Chelsea Cain

You really should read: Heartsick

Yes, former Oregonian reporter Chelsea Cain's NYT best-sellers are the literary equivalent of blood-soaked cotton candy. But her Heartsick trilogy's sexy killing machine—the scalpel-wielding, heart-on-chest-carving ice queen Gretchen Lowell—is truly the creepiest psychologist on the book scene since Hannibal Lecter left his office. And her hunting ground is Portland. 1 pm Sunday, Oct. 11. Columbia Sportswear Stage.

What's your personal writing ritual?

A food-caked MacBook Pro, lots of coffee and/or red wine. And yes, maybe a candle. One of the scented ones. (Why do I feel like you've caught me masturbating?)

What are your favorite themes to write about (or that you're most guilty of rehashing)?

Sex and violence.

The most beautiful word in the English language is: Hershey's.

What authors made you want to pick up a pen in the first place, and why?

Carolyn Keene and Franklyn W. Dixon (authors of the Nancy Drew books and The Hardy Boys books, respectively), neither of whom were real people, which means my entire life's work has been based on a lie.

Fight Club time: If you could fight one author (or critic), who would it be and why?

Zadie Smith, because after we fought each other, we would totally hang out and be friends. I would even let her win. So that she'd like me.

Name a book you think is highly overrated. Be honest.

The New Testament.

Dream project:

BBC America asks me to adapt Heartsick for a television series starring Robson Green. When it airs, everyone in "Portland" has British accents.

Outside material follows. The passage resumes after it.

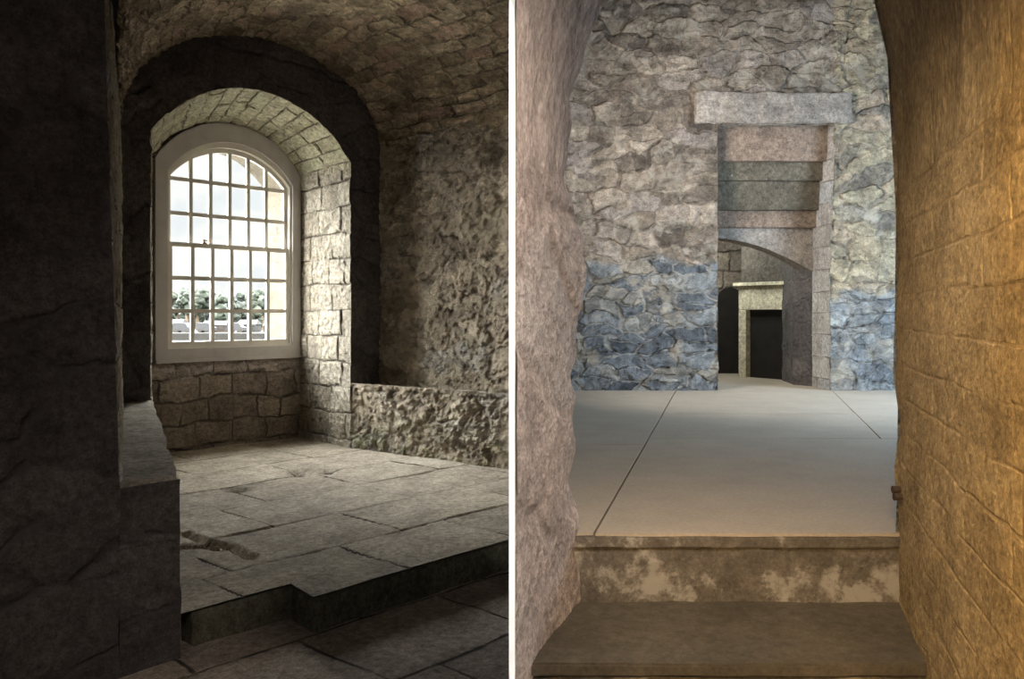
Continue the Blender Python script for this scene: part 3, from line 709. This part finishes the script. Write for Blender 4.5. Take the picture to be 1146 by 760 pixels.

The Queen likes it, and invites me to visit her at Buckingham Palace.

Most recent nightmare:

Some ex-coworkers came over to my house and we were having a meeting on the porch when they suddenly picked up the table we were sitting at and carried to the curb strip and started eating lunch, complaining the whole time about how loud the street traffic was, which was total bullshit. I mean, what did they expect?

Your cure for writer's block:

I write the dialogue of a scene first, and flesh it out from there. That way I have a draft, and can build on it. It was a huge breakthrough when I figured this out. I was very pleased with myself.

Pessimistic question: Will you keep writing even after people stop reading?

Sure. I wrote before they started. My basement is full of unread manuscripts. The whole thing is much less stressful without the readers.

Cautiously optimistic question: Obama? Discuss.

Obama makes everything better. My 4-year-old tears his picture out of magazines, like he's Andy Gibb or something.

Share one thing you've had to change in your every day life thanks to our current recession.

I pick up the tab more.

Please paste a short paragraph from a story you're currently working on:

"Maybe I should have taken more precautions, with a murderer on the loose. Asked someone to walk me home. It just didn't occur to me. The woman they'd found cut in half in her car up the street? It was sad and fucked up and everything, but it had nothing to do with me. She'd only been in a few times. I hardly knew her. I sound like an asshole. I'm not. I'm a vegetarian. I went to the candlelight vigil. I even sang."